Searching in continuous spaces

Two simplest algorithms are:
  • Gradient Ascent: $x \leftarrow x + \alpha\nabla f$
  • Newton Raphson: Used to find zeros of a function. Maxima occurs when the gradient is $0$ leading to $x = x - H^{-1}(x)\nabla f(x)$

Searching with non-deterministic actions

If actions can lead to stochastic transition behaviour, then contingencies need to be planned for. This usually amounts to constructing an AND-OR search tree and modified version of DFS algorithm to look for goal while handling cycles appropriately. Some of the paths from the root lead to loops while others lead to goal state. One needs to find the path which avoids the loop. 
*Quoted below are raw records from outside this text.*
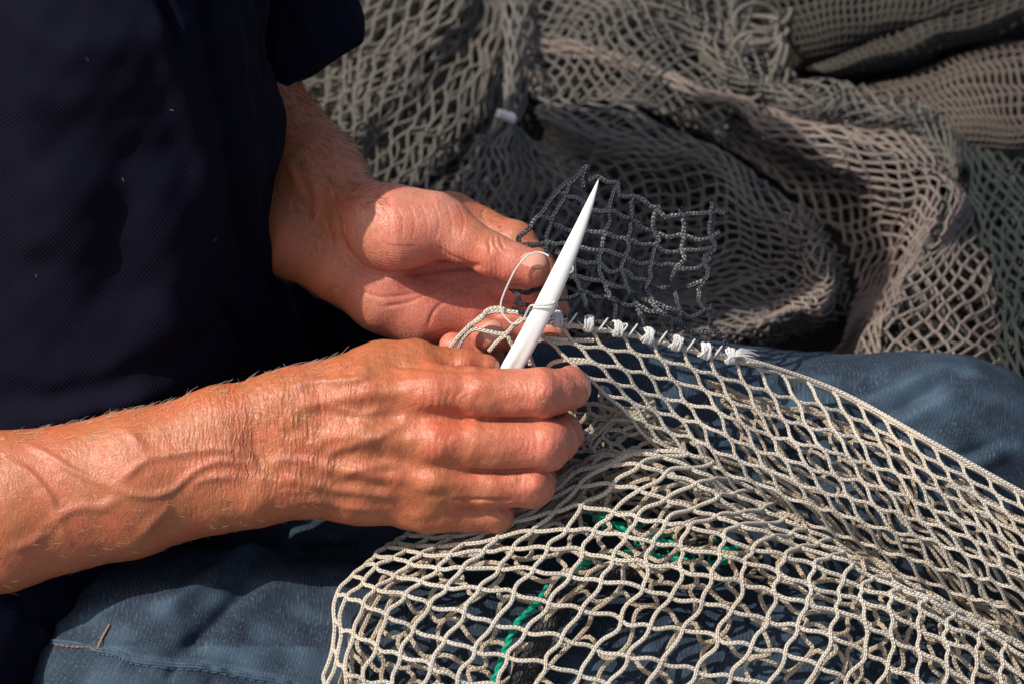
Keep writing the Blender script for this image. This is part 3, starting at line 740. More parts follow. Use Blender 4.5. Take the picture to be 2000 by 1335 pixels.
sp2_ = on_j(catmull(np.array(seam, float), 220), 1.0)
sm_ = [sp2_ + np.array([0, d_, 0]) for d_ in (3, 8)]
v, f, u = tubes(sm_, 3.6, 8); o = new_mesh('side_seam', v, f, M_denim, jeans, uv=u, attrs={'wear': np.full(len(v), 0.55)})
sp3_ = on_j(catmull(np.array(seam, float) + np.array([0, 13.0]), 220), 1.5)[45:]
v, f, u = tubes([sp3_[a:a + 4] for a in range(0, len(sp3_) - 4, 5)], 1.2, 6); new_mesh('seam_stitching', v, f, M_denim, jeans, uv=u, attrs={'wear': np.ones(len(v))})
# ------------------------------------------------------------------ needle
ax_pts = catmull(np.array([(1169.5, 350, 42), (1153, 395, 38), (1131, 450, 30), (1107, 505, 24), (1084, 556, 14), (1060, 606, 4), (1028, 668, -10), (1001, 716, -22), (982, 752, -32)], float), 60)
rad = np.interp(np.linspace(0, 1, 60), [0, 0.03, 0.14, 0.28, 0.42, 0.56, 0.8, 1.0], [0.6, 2.5, 7.8, 13.2, 17.0, 19.3, 20.4, 20.6])
Tn = np.gradient(ax_pts, axis=0); Tn /= np.linalg.norm(Tn, axis=1, keepdims=True)
sd_ = np.cross(Tn, [0, 0, 1.0]); sd_ /= np.linalg.norm(sd_, axis=1, keepdims=True); up_ = np.cross(sd_, Tn)
ns = 32; an = np.arange(ns) * 2 * np.pi / ns
cs = np.cos(an); sn = np.sin(an)
flat = np.clip((np.linspace(0, 1, 60) - 0.62) / 0.3, 0, 1)[:, None]
prof_u = np.sign(cs)[None] * np.abs(cs)[None] ** (1 - 0.15 * flat)
prof_w = (np.sign(sn) * np.abs(sn))[None] * 0.52 * (1 - 0.42 * flat * np.clip((cs[None] + 0.15) * 4, 0, 1))
vn = ax_pts[:, None] + (sd_[:, None] * prof_u[..., None] + up_[:, None] * prof_w[..., None]) * rad[:, None, None]
idx = np.arange(60 * ns).reshape(60, ns); nx_ = np.roll(idx, -1, 1)
fn = np.stack([idx[:-1], nx_[:-1], nx_[1:], idx[1:]], -1).reshape(-1, 4)
caps = np.array([(idx[e, i], idx[e, i + 1], idx[e, ns - 2 - i], idx[e, ns - 1 - i]) for e in (0, 59) for i in range(ns // 2 - 1)])
needle = thing('netting_needle', 'smooth white plastic fid with a sharp tip held upright between the two hands', 'needle', W((999, 716, -22)))
new_mesh('needle_shaft', vn.reshape(-1, 3), np.concatenate([fn, caps]), M_needle, needle)

# ------------------------------------------------------------------ cream net on the lap
cream = thing('cream_net', 'cream braided fishing net spread in folds over the jeans', 'fishing net', W((1300, 1000, -150)))
def netting(name, lines, r, m_, parent, sides=6, stuff=False):
    v, f, u = tubes(lines, r, sides); o = new_mesh(name, v, f, m_, parent, uv=u)
    if stuff: o['kind'] = 'stuff'
    return o
G1 = [[(1027, 624, -30), (1267, 660, -75), (1430, 698, -120), (1628, 764, -215), (1818, 866, -150), (2035, 985, -150), (2260, 1090, -200)],
      [(1110, 703, -50), (1317, 742, -85), (1480, 804, -115), (1680, 860, -140), (1866, 945, -120), (2075, 1060, -120), (2300, 1170, -170)],
      [(1188, 772, -85), (1369, 831, -105), (1537, 900, -115), (1735, 955, -120), (1915, 1030, -110), (2115, 1140, -120), (2330, 1250, -170)],
      [(1262, 848, -120), (1420, 925, -135), (1590, 985, -135), (1790, 1050, -130), (1962, 1110, -125), (2150, 1215, -135), (2360, 1320, -180)],
      [(1372, 935, -185), (1500, 1010, -195), (1660, 1080, -200), (1850, 1150, -190), (2020, 1210, -180), (2190, 1300, -190), (2390, 1400, -220)],
      [(1480, 990, -250), (1590, 1060, -260), (1730, 1130, -265), (1900, 1220, -250), (2070, 1300, -230), (2230, 1380, -230), (2420, 1480, -250)]]
s1 = Surf(G1, [0, 4, 7, 11, 15, 19, 23], [0, 2, 4, 6, 8, 10])
def p1(p, x, y):
    p = p.copy(); q = p * 1.0
    a = np.clip(y / 3, 0, 1)
    p[..., 0] += 3.0 * noise(q, 130, 1) * a; p[..., 1] += 3.0 * noise(q, 110, 2) * a; p[..., 2] += 9 * noise(q, 170, 3) * a
    return p
LB_ALL = net_iso(s1, 0, 23, 0, 10, sub=8, wob=0.05, post=p1, warp=0.06)
for l_ in LB_ALL: netting('net_cord', [l_], 3.8, M_cream, cream)
def under(dz, dx, dy, amp, seed):
    def f_(p, x, y):
        p = p.copy(); p[..., 0] += dx + amp * noise(p, 150, seed); p[..., 1] += dy + amp * noise(p, 130, seed + 1)
        p[..., 2] += dz + 14 * noise(p, 160, seed + 2); return p
    return f_
# the lower layer of the same flap, seen through the upper one
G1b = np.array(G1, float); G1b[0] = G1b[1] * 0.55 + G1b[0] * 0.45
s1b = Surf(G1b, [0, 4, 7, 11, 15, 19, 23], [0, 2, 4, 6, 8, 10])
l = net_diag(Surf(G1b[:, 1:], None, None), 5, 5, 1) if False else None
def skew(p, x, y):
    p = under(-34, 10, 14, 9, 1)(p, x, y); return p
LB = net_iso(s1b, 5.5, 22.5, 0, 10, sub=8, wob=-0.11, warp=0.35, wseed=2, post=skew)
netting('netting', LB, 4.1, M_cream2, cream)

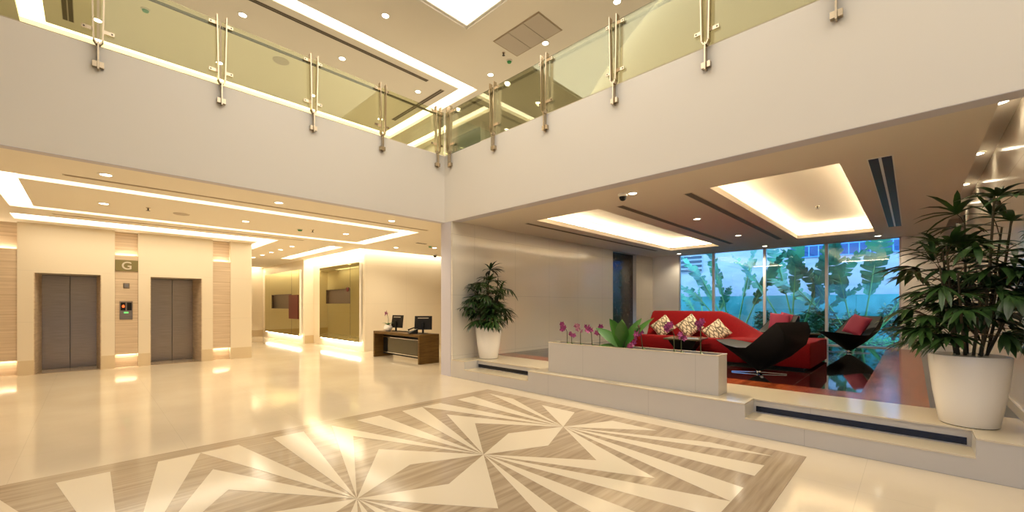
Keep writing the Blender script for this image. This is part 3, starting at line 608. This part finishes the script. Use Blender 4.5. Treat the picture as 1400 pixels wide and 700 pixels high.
def sprinkler(x, y, z, label):
    r = empty('ceiling_sprinkler', (x, y, z)); tag(r, label, 'sprinkler', 'ceiling sprinklers')
    MB().lathe([(0.035, 0), (0.03, -0.012)], 14).build('rose', M['post'], r); MB().lathe([(0.012, -0.01), (0.012, -0.05), (0.03, -0.052), (0.03, -0.056)], 12).build('head', M['dark_metal'], r)
sprinkler(-4.55, 2.78, zc, 'ceiling sprinkler beside the first downlight inside the cove ring'); sprinkler(2.3, -2.35, Z1 + .36, 'sprinkler inside the left lounge cove, front one'); sprinkler(5.6, -2.35, Z1 + .36, 'sprinkler inside the left lounge cove, rear one'); sprinkler(2.2, -5.6, Z1 + .36, 'sprinkler inside the right lounge cove, front one'); sprinkler(5.6, -5.7, Z1 + .36, 'sprinkler inside the right lounge cove, rear one')
sprinkler(-1.64, 2.93, zc, 'ceiling sprinkler right of the green fitting inside the cove ring'); sprinkler(0.72, -1.06, ZC, 'small dark sprinkler in the upper ceiling below the return grille')
def detector(x, y, z, m, label):
    r = empty('smoke_detector', (x, y, z)); tag(r, label, 'detector')
    MB().lathe([(0.065, 0), (0.065, -0.02)], 20).build('base', M['white_trim'] if m is not M['grille'] else M['grille'], r); MB().lathe([(0.05, -0.02), (0.04, -0.045), (0.02, -0.05)], 20).build('cap', m, r, smooth=True)
detector(-1.88, 3.04, zc, M['green_plastic'], 'green ceiling fitting inside the lobby cove ring'); detector(1.81, 3.17, zc, M['green_plastic'], 'green ceiling fitting above the desk near the slim column')
detector(1.0, -0.95, ZC, M['green_plastic'], 'green fitting in the upper ceiling under the return grille'); detector(-4.6, 2.6, ZC, M['green_plastic'], 'green fitting in the upper ceiling behind the left balcony glass')
o = MB().lathe([(0.13, 0), (0.12, -0.012), (0.05, -0.02)], 24).build('ceiling_speaker', M['grille'], loc=(-4.05, 2.98, zc)); tag(o, 'flat round ceiling speaker inside the lobby cove ring', 'speaker')
o = MB().lathe([(0.16, 0), (0.15, -0.012), (0.05, -0.02)], 24).build('ceiling_speaker', M['grille'], loc=(-2.42, 2.57, ZC)); tag(o, 'flat round ceiling speaker in the upper ceiling behind the left glass', 'speaker')

# ------------------------------------------------------------------ reception desk and its things
dk = empty('reception_desk', (0.78, 2.9, 0)); tag(dk, 'brown reception desk with black front panel standing on the marble floor', 'desk')
MB().box(-0.30, 0.30, -1.20, 1.20, 0.68, 0.75).build('desk_top', M['desk'], dk, bevel=0.004)
for s in (-1, 1): MB().box(-0.30, 0.30, s * 1.165 - .035, s * 1.165 + .035, 0, 0.68).build('side_panel', M['desk'], dk)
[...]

Searching in presence of adversary

Searching in presence of adversary amounts to playing a two player, zero sum game (utility values at the end of the game are always equal and opposite). Optimal decision can be taken by using the minimax algorithm. First a state space search tree is created. The minimax value (utility of being in a state assuming both players play optimally from there to the end of the game) at each node is then defined as being one of the following:
  • Terminal state: Predefined for instance $\{0, 1, 0.5\}$ for outcomes {Checkmate, Win, Draw} in chess
  • Our (max's) turn: Choose the action that leads to a state of maximum minimax 
  • Adversary's turn: Choose the action that lead to a state of minimum minimax 
However, sometimes the search tree might be exponentially large to enumerate all possible state sequences. Alpha-Beta Pruning can be used to prune out subtrees early on avoiding further search along those paths. It is a form of Branch & Bound algorithm where an inorder-DFS-traversal is performed in the tree and whenever a node is revisited the bound on the minimax value is updated based on the children that have been observed so far. If the bound on a node has a null intersection with its parent then the subtree situated at that node is pruned out.